Labienus likewise dispersed the enemy's cavalry after a brave but short resistance, and deployed his force to the left with the view of turning the infantry. But Caesar, foreseeing the defeat of his cavalry, had stationed behind it on the threatened flank of his right wing some 2000 of his best legionaries. As the enemy's horsemen, driving those of Caesar before them, galloped along and around the line, they suddenly came upon this select corps advancing intrepidly against them and, rapidly thrown into confusion by the unexpected and unusual infantry attack,(32) they galloped at full speed from the field of battle.
32. With this is connected the well-known direction of Caesar to his soldiers to strike at the faces of the enemy's horsemen. the infantry--which here in an altogether irregular way acted on the offensive against cavalry, who were not to be reached with the sabres--were not to throw their -pila-, but to use them as hand- spears against the cavalry and, in order to defend themselves better against these, to thrust at their faces (Plutarch, Pomp. 69, 71; Caes. 45; Appian, ii. 76, 78; Flor. ii. 12; Oros. vi. 15; erroneously Frontinus, iv. 7, 32). The anecdotical turn given to this instruction, that the Pompeian horsemen were to be brought to run away by the fear of receiving scars in their faces, and that they actually galloped off "holding their hands before their eyes" (Plutarch), collapses of itself; for it has point only on the supposition that the Pompeian cavalry had consisted principally of the young nobility of Rome, the "graceful dancers"; and this was not the case (p. 224).

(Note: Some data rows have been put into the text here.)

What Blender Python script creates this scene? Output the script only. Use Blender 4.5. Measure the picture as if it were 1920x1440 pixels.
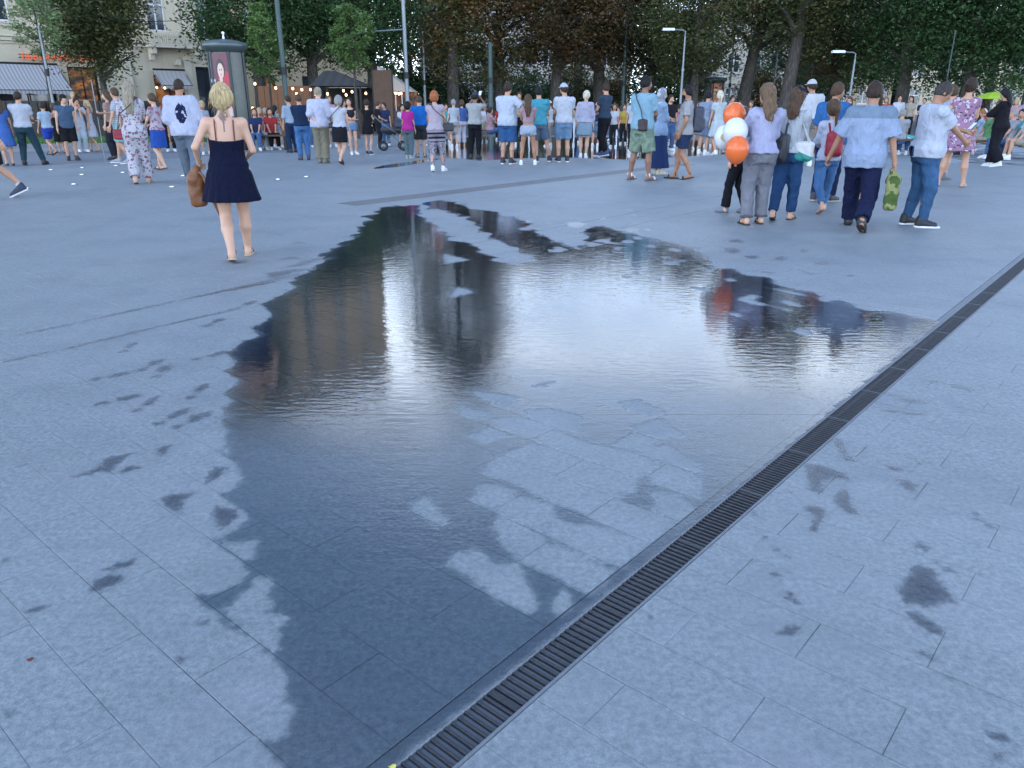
import bpy, math, random, time
import numpy as np
from mathutils import Vector, Matrix, Euler
T0 = time.time()
random.seed(7); RNG = np.random.default_rng(7)
sc = bpy.context.scene
for o in list(bpy.data.objects): bpy.data.objects.remove(o)
# ------------------------------------------------------------------ camera
F_PX, CAM_H, PITCH = 1442.0, 1.45, math.atan(531 / 1442.0)
cam_d = bpy.data.cameras.new('camera'); cam = bpy.data.objects.new('camera', cam_d)
sc.collection.objects.link(cam); sc.camera = cam
cam_d.sensor_fit = 'HORIZONTAL'; cam_d.sensor_width = 36.0
cam_d.lens = 36.0 * F_PX / 1920.0; cam_d.clip_start = 0.05; cam_d.clip_end = 3000
cam.location = (0, 0, CAM_H); cam.rotation_euler = (math.pi / 2 - PITCH, 0, 0)
# ------------------------------------------------------------------ world: dusk sky with broken cloud
SUN_EL, SUN_AZ = math.radians(36), math.radians(218)      # azimuth from +Y towards +X
w = bpy.data.worlds.new('World'); sc.world = w; w.use_nodes = True
nt = w.node_tree; N = nt.nodes; L = nt.links; N.clear()
def wn(t, **kw):
    n = N.new(t)
    for k, v in kw.items(): setattr(n, k, v)
    return n
out = wn('ShaderNodeOutputWorld'); bg = wn('ShaderNodeBackground'); bg.inputs['Strength'].default_value = 0.15
sky = wn('ShaderNodeTexSky', sky_type='NISHITA'); sky.sun_disc = False
sky.sun_elevation = SUN_EL; sky.sun_rotation = SUN_AZ; sky.air_density = 1.0; sky.dust_density = 0.6; sky.ozone_density = 4.0
tc = wn('ShaderNodeTexCoord'); sep = wn('ShaderNodeSeparateXYZ'); L.new(tc.outputs['Generated'], sep.inputs[0])
def wm(op, a, b=None, clamp=False):
    n = wn('ShaderNodeMath', operation=op); n.use_clamp = clamp
    for i, v in enumerate((a, b)):
        if v is None: continue
        if isinstance(v, (int, float)): n.inputs[i].default_value = v
        else: L.new(v, n.inputs[i])
    return n.outputs[0]
zc = wm('ADD', wm('MAXIMUM', sep.outputs['Z'], 0.0), 0.16)
comb = wn('ShaderNodeCombineXYZ')
L.new(wm('DIVIDE', sep.outputs['X'], zc), comb.inputs[0]); L.new(wm('DIVIDE', sep.outputs['Y'], zc), comb.inputs[1])
comb.inputs[2].default_value = 1.3
nz = wn('ShaderNodeTexNoise'); nz.inputs['Scale'].default_value = 0.8; nz.inputs['Detail'].default_value = 6; nz.inputs['Roughness'].default_value = 0.55
L.new(comb.outputs[0], nz.inputs['Vector'])
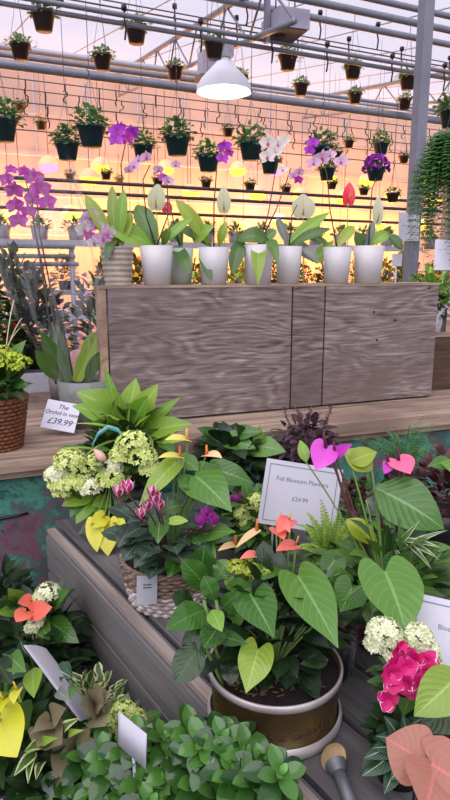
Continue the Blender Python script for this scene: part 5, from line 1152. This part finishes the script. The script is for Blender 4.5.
# second card at right
d1 = .93; TL = P(412, 592, d1); TR = P(500, 612, d1 - .03); BL = P(441, 672, d1 - .06); rt = (TR - TL).normalized(); upv = TL - BL; upv = (upv - rt * rt.dot(upv)).normalized(); w_ = .135; h_ = .14; c = TL + rt * w_ / 2 - upv * h_ / 2
t = thing('sign_card', c, 'white bordered card leaning at the right edge above the hot pink flower', 'sign')
mb = MB(); slab(mb, c, rt, upv, w_, h_, .002); mb.build('card', 'card_grey', t, smooth=False); border(c, rt, upv, w_, h_, .010); text(t, 'Blossom Planters', c + upv * h_ * .2 + rt * .010, rt, upv, .0105)
mb = MB(); mb.tube([c + N * .004, V((c.x + .03, c.y + .05, BT))], .003, n=6); mb.build('stake', 'tag_clear', t)

# ================================================================= LOWER LEFT PLANTS
random.seed(81)
def low(px, py, dd, z=LZ):  # spot on the low platform below a plant seen at that place
    p = P(px, py, dd); return V((p.x, p.y, z + .0005))
# coral anthurium
q = low(34, 625, 1.36); t = thing('coral_anthurium', q, 'anthurium with coral heart flowers and glossy leaves at the left, below the painted board', 'anthurium'); pot(t, q, .075, .11, 'pot_black'); D = 1.36; top = q + Z * .1
for (x0, y0, x1, y1, w, m) in ((26, 612, 16, 622, 17, 'spathe_salmon'), (32, 612, 52, 607, 19, 'spathe_salmon'), (31, 600, 18, 603, 13, 'spathe_salmon')): spathe(t, P(x0, y0, D - .06), P(x1, y1, D - .10), w * D / FPX, m, 'spadix_yellow', up=V((0, -.9, .5)), stem=top, sr=.0015, sl=.25, bow=.03)
for (x0, y0, x1, y1, w, m) in ((48, 620, 79, 643, 24, 'leaf_gloss'), (52, 606, 70, 590, 18, 'leaf_gloss'), (20, 598, 8, 588, 16, 'leaf_bright'), (18, 612, -4, 614, 14, 'leaf_bright'), (16, 604, 2, 596, 14, 'leaf_gloss'), (40, 622, 50, 640, 18, 'leaf_mid'), (26, 622, 16, 646, 18, 'leaf_dark'), (14, 626, -6, 640, 24, 'leaf_dark'), (56, 626, 60, 644, 18, 'leaf_dark')): hl(t, (x0, y0, D - .02), (x1, y1, D - .08), w, m, 'ovate', root=top)
for (x, y, w) in ((48, 593, 11), (42, 598, 8), (36, 622, 7), (32, 628, 6)): mb = MB(); floret_cluster(mb, P(x, y, D - .05), w * D / FPX, 80, .007, .8); mb.tube([top, P(x, y, D - .05)], .002, n=4); mb.build('flower_cluster', 'floret_cream', t)
mb = MB(); bush(mb, q + Z * .14, .11, .14, 150, .06, .04, 'ovate', lo=-.2); mb.build('foliage', 'leaf_deep', t)
# teal dark plant at left edge
q = low(-10, 592, 1.5); t = thing('dark_bushy_plant', q, 'dark bushy plant at the left edge behind the coral flowers', 'potted plant'); pot(t, q, .07, .11, 'pot_black'); mb = MB(); bush(mb, q + Z * .12, .12, .16, 140, .06, .035, 'ovate'); mb.build('foliage', 'leaf_deep', t)
# leafy plant with yellow-green leaves & purple pot
q = low(2, 745, 1.12); t = thing('yellow_anthurium', q, 'plant with big yellow bracts in a purple mesh-wrapped pot at the lower left edge', 'anthurium'); D = 1.1
pot(t, q, .062, .10, 'purple_mesh', taper=.8); mb = MB()
for hh in (.01, .095): mb.lathe(q + Z * hh, [(.052 + hh * .13, 0), (.056 + hh * .13, .002), (.052 + hh * .13, .004)], 24)
mb.build('hoops', 'tag_clear', t); top = q + Z * .1
for (x0, y0, x1, y1, w, m) in ((0, 718, 17, 757, 42, 'spathe_chartreuse'), (18, 690, 14, 704, 12, 'spathe_chartreuse'), (4, 700, -2, 716, 14, 'spathe_chartreuse')): spathe(t, P(x0, y0, D - .10), P(x1, y1, D - .15), w * D / FPX, m, 'spadix_yellow', up=V((0, -.7, .7)), stem=top, sl=.35, sr=.002)
for (x0, y0, x1, y1, w, m) in ((6, 692, -8, 704, 18, 'leaf_lime'), (10, 690, 22, 702, 14, 'leaf_chart'), (34, 668, 34, 698, 20, 'leaf_lime'), (20, 704, 28, 730, 28, 'leaf_mid'), (-2, 660, 12, 684, 24, 'leaf_dark'), (10, 656, 26, 672, 22, 'leaf_mid'), (6, 676, -6, 668, 20, 'leaf_gloss')): hl(t, (x0, y0, D - .03), (x1, y1, D - .09), w, m, 'ovate', root=top)
mb = MB(); bush(mb, q + Z * .13, .10, .15, 130, .055, .035, 'ovate', lo=-.2); mb.build('foliage', 'leaf_dark', t)
# striped leaf plant
q = low(34, 650, 1.24); q = q + V((-.0, .03, 0)); t = thing('striped_leaf_plant', q, 'plant with pale-veined striped leaves behind the slanted left card', 'potted plant'); pot(t, q, .05, .10, 'pot_black'); D = 1.2
for (x0, y0, x1, y1, w) in ((22, 660, 2, 654, 22), (26, 664, 6, 680, 22), (56, 668, 72, 678, 18), (60, 664, 72, 684, 18), (46, 690, 60, 694, 12), (40, 672, 50, 690, 14), (30, 656, 20, 640, 18)): hl(t, (x0, y0, D), (x1, y1, D - .05), w, 'leaf_silver', 'ovate', root=q + Z * .1)
mb = MB(); bush(mb, q + Z * .12, .08, .11, 90, .05, .03, 'ovate', lo=-.2); mb.build('foliage', 'leaf_deep', t)
# syngonium in terracotta
q = low(66, 745, 1.06); q = V((q.x + .01, q.y - .03, q.z)); t = thing('bronze_syngonium', q, 'plant with dull bronze arrow leaves in a terracotta pot at the lower left', 'potted plant'); D = 1.04
pot(t, q, .078, .115, 'pot_terracotta', taper=.78, lip=.02); top = q + Z * .11
for (x0, y0, x1, y1, w, sh) in ((50, 722, 30, 734, 20, 'arrow'), (52, 718, 66, 708, 18, 'ovate'), (54, 732, 62, 744, 24, 'ovate'), (50, 730, 36, 748, 26, 'ovate'), (94, 706, 80, 706, 24, 'ovate'), (98, 706, 102, 688, 22, 'ovate'), (100, 712, 106, 726, 24, 'ovate'), (96, 700, 112, 694, 22, 'heart'), (70, 752, 56, 788, 34, 'arrow'), (74, 748, 94, 740, 22, 'ovate'), (78, 742, 64, 740, 18, 'ovate'), (84, 744, 90, 728, 16, 'ovate')):
    hl(t, (x0, y0, D - .03), (x1, y1, D - .09), w * 1.35, 'leaf_bronze', sh, root=top, bow=.08)
for (x0, y0, x1, y1, w, m) in ((40, 746, 24, 752, 12, 'leaf_varieg'), (36, 752, 14, 776, 12, 'leaf_varieg'), (44, 742, 58, 738, 10, 'leaf_lime'), (34, 756, 28, 784, 8, 'leaf_varieg'), (44, 762, 36, 780, 10, 'leaf_varieg'), (66, 728, 80, 718, 10, 'leaf_varieg'), (70, 734, 84, 730, 8, 'leaf_lime'), (50, 780, 54, 796, 14, 'leaf_greyblue'), (58, 690, 72, 702, 12, 'leaf_greyblue'), (78, 686, 70, 700, 12, 'leaf_mid')): hl(t, (x0, y0, D - .06), (x1, y1, D - .11), w, m, 'ovate', bow=.15)
mb = MB(); bush(mb, q + Z * .13, .085, .11, 120, .045, .03, 'ovate', lo=-.1); mb.build('foliage', 'leaf_dark', t)
# kalanchoe bright behind the shrub
q = low(120, 745, 1.08); q = V((q.x - .0, q.y, q.z)); t = thing('potted_kalanchoe', q, 'plant with pale green flower clusters behind the upright lower left card', 'potted plant'); pot(t, q, .055, .11, 'pot_black', taper=.8); D = 1.07
for (x, y, w) in ((124, 712, 11), (134, 720, 11), (116, 720, 9), (138, 730, 8), (122, 726, 9), (104, 734, 8), (110, 728, 7)): mb = MB(); floret_cluster(mb, P(x, y, D - .02), w * D / FPX, 80, .007, .8); mb.tube([q + Z * .1, P(x, y, D - .02)], .002, n=4); mb.build('flower_cluster', 'floret_lime', t)
mb = MB(); bush(mb, q + Z * .13, .07, .10, 110, .045, .03, 'ovate', lo=-.2); mb.build('foliage', 'leaf_mid', t)
# small variegated trailing
q = low(88, 690, 1.2); t = thing('small_variegated_plant', q, 'small plant with cream-edged leaves between the slanted card and the bench side', 'potted plant'); pot(t, q, .045, .09, 'pot_black'); mb = MB(); bush(mb, q + Z * .11, .07, .12, 130, .035, .02, 'ovate', lo=-.1); mb.build('foliage', 'leaf_varieg', t)
# glossy shrub at the bottom: rosettes of obovate leaves
c = P(205, 775, .93); q = V((c.x - .03, c.y - .02, LZ + .0005)); 
t = thing('glossy_shrub', q, 'low shrub of small glossy dark green rounded leaves along the bottom edge', 'shrub'); pot(t, q, .085, .12, 'pot_black')
ros = [(68, 782), (84, 762), (95, 790), (112, 772), (126, 752), (140, 785), (150, 760), (162, 742), (170, 775), (182, 756), (190, 735), (196, 785), (208, 762), (222, 742), (232, 778), (244, 756), (252, 786), (262, 768), (272, 790), (180, 800), (120, 798), (216, 798), (150, 806), (246, 806), (86, 806), (140, 740), (236, 744), (278, 778), (164, 790), (202, 745), (106, 756), (66, 800)]
for i, (x, y) in enumerate(ros):
    dd = 1.0 - .22 * (x - 60) / 220 - (y - 760) * .0006 + random.uniform(-.02, .02); p = P(x, y, dd); mb = MB(); ax = (V((random.uniform(-.5, .5), -.45 + random.uniform(-.3, .3), 1))).normalized(); aa = ax.cross(V((.2, 1, .1))).normalized(); bb = ax.cross(aa)
    for ringn, (n_, el, L) in enumerate(((5, -.05, .044), (4, .4, .034), (2, 1.1, .018))):
        for k2 in range(n_):
            an = k2 / n_ * 6.2832 + ringn * .5 + random.random() * .3; dv = (aa * math.cos(an) + bb * math.sin(an) + ax * el).normalized(); L2 = L * random.uniform(.85, 1.15); pp = p + ax * ringn * .004
            leaf(mb, pp, pp + dv * L2, L2 * .60, 'obov', up=ax, bow=.10, seg=6, nc=5, fold=.2, r=min(1, .05 + ringn * .35 + random.random() * .25))
    mb.tube(curve(q + Z * .11, p, .01, 5), .0022, n=5); mb.build('leaf_rosette', 'leaf_shrub', t)
mb = MB(); 
for _ in range(120):
    x = random.uniform(66, 272); y = random.uniform(770, 815); dd = 1.03 - .22 * (x - 60) / 220 + random.uniform(0, .06); p = P(x, y, dd); o = rdir(0, 1); leaf(mb, p, p + o * .03, .018, 'obov', up=Z, seg=4, nc=3)
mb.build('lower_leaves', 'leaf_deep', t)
# cards at lower left
def tilted_card(TL, TR, BL, h, lab, bend=.0, bend_n=8, w=None):
    rt = (TR - TL); w = w or rt.length; rt.normalize(); upv = TL - BL; upv = (upv - rt * rt.dot(upv)).normalized(); c = TL + rt * w / 2 - upv * h / 2
    t = thing('sign_card', c, lab, 'sign'); mb = MB(); slab(mb, c, rt, upv, w, h, .0012, bend); mb.build('card', 'card_grey', t); mb = MB(); mb.tube([c + V((0, .004, 0)), V((c.x, c.y + .02, LZ + .12))], .0025, n=6); mb.build('stake', 'tag_clear', t); return t, c, rt, upv, w, h
tilted_card(P(25, 644, 1.12), P(48, 648, 1.22), P(60, 706, 1.02), .17, 'slanted pale card leaning over the lower left plants below the coral flowers', bend=.004)
tilted_card(P(119, 711, .88), P(147, 734, .84), P(119, 770, .90), .056, 'upright pale card beside the glossy shrub at the lower left')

At the most it may be, that the wit of the camp gave to that simple and judicious military order this very irrational but certainly comic turn.
The victorious legionaries cut to pieces the enemy's archers now unprotected, then rushed at the left wing of the enemy, and began now on their part to turn it. At the same time Caesar's third division hitherto reserved advanced along the whole line to the attack. The unexpected defeat of the best arm of the Pompeian army, as it raised the courage of their opponents, broke that of the army and above all that of the general. When Pompeius, who from the outset did not trust his infantry, saw the horsemen gallop off, he rode back at once from the field of battle to the camp, without even awaiting the issue of the general attack ordered by Caesar. His legions began to waver and soon to retire over the brook into the camp, which was not accomplished without severe loss.